Another substantial barrier to leveling the s/e career playing field among the sexes is parenthood, Shauman continued. While marriage has no apparent effect on the s/e career of either partner, adding children to the family appears to be a liability for women and an asset for men, she said.

Her research found that the time off for childbirth/child-rearing poses a significant — and often irreversible — impediment to s/e career advancement for the large majority of women scientists who become mothers, and that mothers are 75 percent less likely than fathers — or childless scientists — to be promoted to management positions. Parenthood was also found to inhibit the geographic mobility of women, but has no apparent affect on men.

Indeed, the birth of children seems to enhance the careers of men in science by presenting an economic rationale for the male partner to invest more in his career. The phenomenon holds true even for couples with dual science careers, Shauman pointed out.
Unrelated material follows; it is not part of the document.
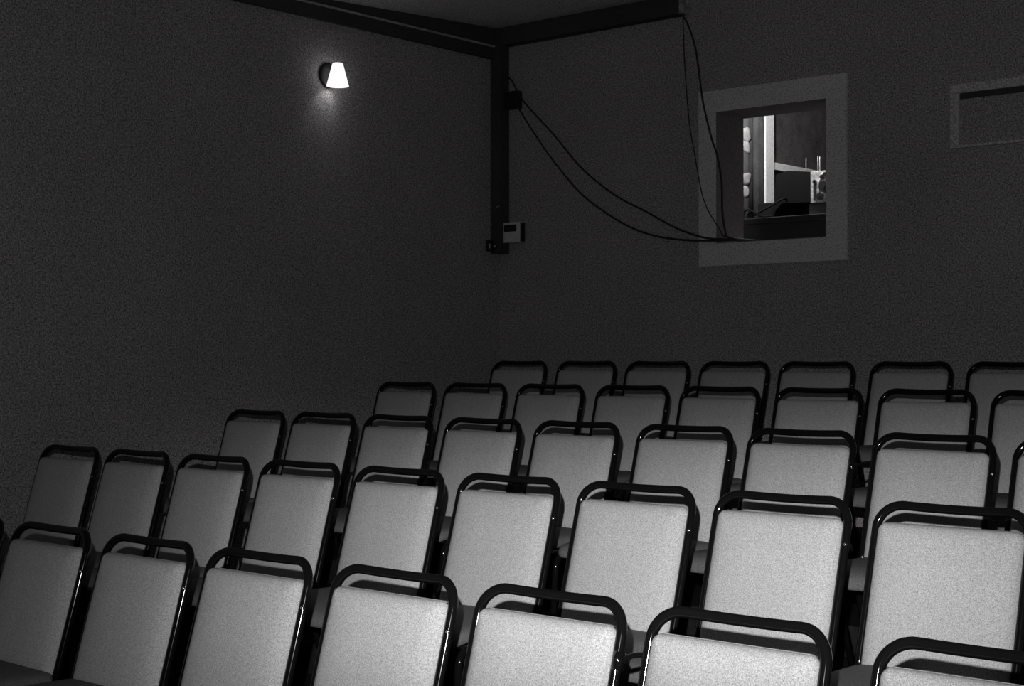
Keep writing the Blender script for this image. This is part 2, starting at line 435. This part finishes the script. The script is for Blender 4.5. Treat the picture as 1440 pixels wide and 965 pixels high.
bm = bmesh.new(); lathe(bm, [(.012, .052), (.012, .03), (.008, .028)], Matrix.Translation((SX, SY, SZ)), 16)
link('lamp_holder', bm, M['black'], lamp, True)
bm = bmesh.new(); bmesh.ops.create_icosphere(bm, subdivisions=3, radius=.013, matrix=Matrix.Translation((SX, SY, .012))); 
link('bulb', bm, M['opal'], lamp, True)
spot('wall_lamp_light', (XL + SX - .01, 5.745 + SY, 1.585 - .012), (XL - .02, 5.69, 1.38), .42, 80, 1.0, .014)

# ------------------------------------------------------------------ corner devices
th_ = tag(empty('thermostat', (-6.083, YW, .785)), 'white wall thermostat with dark display beside the corner post', 'thermostat')
bm = bmesh.new(); box(bm, (-.063, -.047, -.058), (.066, -.0005, .058), bevel=.003); link('housing', bm, M['black'], th_)
bm = bmesh.new(); box(bm, (-.068, -.058, -.064), (.066, -.047, .063), bevel=.003); link('front_cover', bm, M['white'], th_)
bm = bmesh.new(); box(bm, (-.059, -.0605, .004), (.042, -.057, .048), bevel=.001); link('display', bm, M['display'], th_)
sw = tag(empty('wall_switch', (XL, 7.085, .703)), 'small dark switch on the left wall at the foot of the post', 'switch')
bm = bmesh.new(); box(bm, (.0005, -.022, -.035), (.03, .022, .035), bevel=.003); link('switch_box', bm, M['black'], sw)
bm = bmesh.new(); box(bm, (.03, -.021, -.018), (.033, -.013, .012), bevel=.001); link('switch_strip', bm, M['white'], sw)
sk = tag(empty('socket_knob', (-6.185, 7.11, .70)), 'dark round knob on the foot of the corner post', 'knob')
bm = bmesh.new(); lathe(bm, [(.017, .0005), (.017, .008), (.012, .011)], Matrix.Rotation(R(90), 4, 'X'), 20); link('knob_body', bm, M['black'], sk, True)
bm = bmesh.new(); lathe(bm, [(.009, .011), (.008, .013)], Matrix.Rotation(R(90), 4, 'X'), 16); link('knob_cap', bm, M['beam_edge'], sk, True)
jb = tag(empty('junction_box', (-6.095, YW, 1.625)), 'black junction box beside the corner post where the sagging cables start', 'box')
bm = bmesh.new(); box(bm, (-.048, -.05, -.06), (.055, -.0005, .05), bevel=.004); link('box_body', bm, M['black'], jb)
bm = bmesh.new(); box(bm, (-.04, -.055, -.052), (.047, -.05, .042), bevel=.002); link('box_lid', bm, M['black'], jb)

def cable(pts, r, label):
    bm = bmesh.new(); tube(bm, catmull(pts, 8), r, 8); o = link('cable', bm, M['cable'], None, True)
    return tag(o, label, 'cable', 'black cables on the rear wall')
sill = [(-4.50, 7.20, .661), (-4.44, 7.30, .656), (-4.42, 7.46, .655)]
cable([(-6.14, 7.15, 1.75)] + [(-6.087, 7.145, 1.746), (-5.982, 7.145, 1.595), (-5.755, 7.145, 1.378), (-5.529, 7.145, 1.145), (-5.283, 7.145, 0.965), (-5.052, 7.145, 0.849), (-4.843, 7.145, 0.742), (-4.683, 7.145, 0.685)] + [(-4.60, 7.165, .668)] + sill, .0058, 'black cable sagging from the junction box to the window, upper of the two')
cable([(-6.04, 7.15, 1.57)] + [(-6.029, 7.145, 1.565), (-5.919, 7.145, 1.416), (-5.755, 7.145, 1.216), (-5.55, 7.145, 1.005), (-5.373, 7.145, 0.878), (-5.174, 7.145, 0.769), (-4.987, 7.145, 0.704), (-4.784, 7.145, 0.67)] + [(-4.60, 7.165, .658)] + [(p[0] - .02, p[1], p[2]) for p in sill], .0058, 'black cable sagging lowest between the junction box and the window')
cable([(-4.79, 7.15, 1.985)] + [(-4.813, 7.145, 1.981), (-4.764, 7.145, 1.908), (-4.711, 7.145, 1.767), (-4.682, 7.145, 1.593), (-4.654, 7.145, 1.424), (-4.602, 7.145, 1.234), (-4.564, 7.145, 1.13), (-4.536, 7.145, 0.98), (-4.532, 7.145, 0.816), (-4.513, 7.145, 0.708)] + [(-4.50, 7.165, .67)] + [(p[0] + .03, p[1], p[2]) for p in sill[1:]], .0058, 'thick black cable dropping from the beam end down the window reveal')
cable([(-4.797, 7.15, 1.985)] + [(-4.793, 7.145, 1.945), (-4.784, 7.145, 1.707), (-4.755, 7.145, 1.366), (-4.721, 7.145, 1.181), (-4.654, 7.145, 0.888), (-4.551, 7.145, 0.722)] + [(-4.52, 7.165, .675)] + [(p[0] + .05, p[1], p[2]) for p in sill[1:]], .0033, 'thin black cable hanging from the beam end across the window border')

# ------------------------------------------------------------------ things in the booth
bm = bmesh.new()
cut = tag(empty('curtain', (BX, 8.45, 0)), 'grey curtain printed with pale leaves inside the booth', 'curtain')
N = 40; Y0, Y1 = -.33, .212; Z0, Z1 = .55, 1.95
def cwave(y): return .022 + .010 * math.sin(y * 42) + .004 * math.sin(y * 90 + 1)
g = [[(bm.verts.new((cwave(Y0 + (Y1 - Y0) * i / N) + dx, Y0 + (Y1 - Y0) * i / N, zz))) for i in range(N + 1)] for dx, zz in ((0, Z0), (0, Z1), (-.004, Z1), (-.004, Z0))]
for q in range(4):
    for i in range(N): bm.faces.new((g[q][i], g[q][i + 1], g[(q + 1) % 4][i + 1], g[(q + 1) % 4][i]))
bm.faces.new([g[q][0] for q in range(4)]); bm.faces.new([g[q][N] for q in range(4)][::-1])
link('cloth', bm, M['curtain'], cut, True)
def leaf(cy, cz_, ly, lz, rot):
    bm = bmesh.new(); k = 18; out = []
    for i in range(k):
        a = 2 * math.pi * i / k; y = ly * math.cos(a) * (1 - .35 * math.cos(a)); zz = lz * math.sin(a) * (1 - .75 * math.cos(a)) * .8
        out.append((cy + y * math.cos(rot) - zz * math.sin(rot), cz_ + y * math.sin(rot) + zz * math.cos(rot)))
    rings = []
    for off in (.0012, .0030):
        rings.append((bm.verts.new((cwave(cy) + off + .002, cy, cz_)), [bm.verts.new((cwave(cy + (y - cy) * .5) + off + .002, cy + (y - cy) * .5, cz_ + (z - cz_) * .5)) for y, z in out], [bm.verts.new((cwave(y) + off, y, z)) for y, z in out]))
    for c, m_, o_ in rings:
        for i in range(k): bm.faces.new((c, m_[i], m_[(i + 1) % k])); bm.faces.new((m_[i], o_[i], o_[(i + 1) % k], m_[(i + 1) % k]))
    a_, b_ = rings[0][2], rings[1][2]
    for i in range(k): bm.faces.new((a_[i], a_[(i + 1) % k], b_[(i + 1) % k], b_[i]))
    link('leaf_print', bm, M['leaf'], cut, True)
for q in [(0.025, 1.447, 0.05, 0.052, -0.5), (0.016, 1.362, 0.05, 0.034, -0.9), (0.024, 1.181, 0.052, 0.042, 0.6), (0.007, 1.087, 0.028, 0.042, 0.2)]: leaf(*q)

tb = tag(empty('booth_table', (-4.2, 7.72, -.3)), 'black equipment table filling the bottom of the projection window', 'table')
bm = bmesh.new(); box(bm, (-.62, -.17, 1.075), (.55, .30, 1.110), bevel=.004); link('tabletop', bm, M['black'], tb)
bm = bmesh.new(); box(bm, (-.62, -.165, .80), (.55, .28, 1.075), bevel=.003); link('apron', bm, M['black'], tb)
for sx in (-.58, .51):
    for sy in (-.13, .26):
        bm = bmesh.new(); box(bm, (sx - .025, sy - .025, 0), (sx + .025, sy + .025, .80), bevel=.003); link('leg', bm, M['black'], tb)
cb = tag(empty('equipment_cabinet', (-4.84, 8.42, -.3)), 'black cabinet behind the table at the foot of the white upright', 'cabinet')
bm = bmesh.new(); box(bm, (-.17, -.10, .03), (.10, .2, 1.285), bevel=.004); link('cabinet_body', bm, M['shell'], cb)
bm = bmesh.new(); box(bm, (-.16, -.108, .05), (.09, -.10, 1.25), bevel=.002); link('door', bm, M['shell'], cb)

# film projector: dark lamp house with sloping hood, metal mechanism side, spool arms
pj = tag(empty('film_projector', (-4.42, 8.0, .835)), 'black film projector with pale mechanism side on the booth table', 'projector')
bm = bmesh.new()
def extr(prof, y0, y1):
    a = [bm.verts.new((x, y0, z)) for x, z in prof]; b = [bm.verts.new((x, y1, z)) for x, z in prof]; n = len(prof)
    for k in range(n): bm.faces.new((a[k], a[(k + 1) % n], b[(k + 1) % n], b[k]))
    bm.faces.new(a[::-1]); bm.faces.new(b)
extr([(-.295, -.0245), (-.262, .075), (-.245, .115), (-.240, .275), (-.16, .292), (-.11, .285), (-.005, .272), (-.005, .088), (-.20, .10), (-.245, .06), (-.265, -.0245)], -.05, .26)
bmesh.ops.bevel(bm, geom=list(bm.edges), offset=.003, segments=2, affect='EDGES')
link('lamp_house', bm, M['shell'], pj)
bm = bmesh.new(); box(bm, (-.005, -.05, .085), (.155, .24, .272), bevel=.003); link('mechanism_panel', bm, M['panelmetal'], pj)
def disc(bm, x, z, r, y0, y1, seg=20): lathe(bm, [(r, 0), (r, y1 - y0)], Matrix.Translation((x, y1, z)) @ Matrix.Rotation(R(90), 4, 'X'), seg)
for x, z, r, dy in ((.098, .175, .034, .03), (.06, .12, .022, .012), (.025, .21, .012, .01), (.075, .235, .014, .01), (.125, .225, .012, .02)):
    bm = bmesh.new(); disc(bm, x, z, r, -.05 - dy, -.051); disc(bm, x, z, r * .3, -.055 - dy, -.05 - dy); link('roller', bm, M['black'], pj)
bm = bmesh.new(); box(bm, (.016, -.056, .10), (.034, -.0505, .20), bevel=.002); link('film_gate', bm, M['black'], pj)
bm = bmesh.new(); box(bm, (.085, -.06, .245), (.115, -.0505, .262), bevel=.002); link('nameplate', bm, M['black'], pj)
bm = bmesh.new(); tube(bm, [(.03, -.053, .09), (.055, -.054, .15), (.05, -.054, .2), (.08, -.055, .26)], .004, 8); link('film_strip', bm, M['white'], pj, True)
bm = bmesh.new(); box(bm, (-.02, -.04, -.0245), (.17, .2, .085), bevel=.003); link('base_box', bm, M['black'], pj)
for x, h in ((-.062, .365), (.018, .370), (.030, .365)):
    bm = bmesh.new(); tube(bm, [(x, .0, .27), (x, .0, h)], [.004, .0018], 8); link('spool_arm', bm, M['panelmetal'], pj, True)
# loose coiled cables on the table
def bcable(pts, r, label):
    bm = bmesh.new(); tube(bm, catmull(pts, 8), r, 8); tag(link('booth_cable', bm, M['shell'], None, True), label, 'cable')
bcable([(-4.80, 7.80, .84), (-4.795, 7.80, .875), (-4.765, 7.80, .892), (-4.735, 7.80, .875), (-4.72, 7.80, .856), (-4.68, 7.80, .872), (-4.62, 7.82, .905), (-4.585, 7.9, .95), (-4.60, 8.0, .96)], .006, 'black cable looping from the booth table up to the projector')
bcable([(-4.77, 7.79, .84), (-4.755, 7.79, .866), (-4.73, 7.79, .878), (-4.70, 7.79, .86), (-4.67, 7.8, .845), (-4.6, 7.8, .842)], .005, 'short black cable loop lying on the booth table')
But is science different from other careers? Aren't women in other professions similarly penalized for breaks in service due to childbirth and child-rearing?

"It's important to note having preschool- or school-age children coincides with the formative career years for a scientist," Shauman said. "These are the years when mobility might be most influential for later career progress. This is exactly the time when women are less mobile, and so this might have a negative effect on their longterm career outcomes."

In conclusion, Shauman said women have made great strides in closing the science career gaps, and that institutional recruitment and retention programs for women at the post-secondary science education level have been a success. Still, inequities remain.

"Greater programmatic focus should be directed at the recruitment of girls and young women and at removing barriers to the successful transition from non-science to science majors in our colleges and universities," she recommended, noting that a large percentage of young women who ultimately earn a bachelor's degree in s/e start college not intending to pursue science careers. Later they may switch from a non-science path to science, where the hurdles for switching may be unnecessarily onerous.

In addition, the data suggest that the structure of scientific careers conflicts with common patterns of family-related life course events for women. Shauman said further research and policymaking should examine which structural characteristics present the greatest barriers and which of those can be changed.

"On an interpersonal level," she concluded, "there are two sides to the conflict between career and societal roles, and change may need to occur on both sides. As long as women are expected by society at large and by their partners in parenthood to assume the role of primary caregiving of children and as long as women accept primary responsibility for childrearing rather than demanding equal sharing of responsibilities, then parenthood will always have a more detrimental effect on women's career paths. Women need to demand more equitable arrangements from their partners and they need to demand work arrangements that allow them to realize the long-term value of their scientific career capital, despite the short-term slowdowns that are associated with childbearing and child-rearing."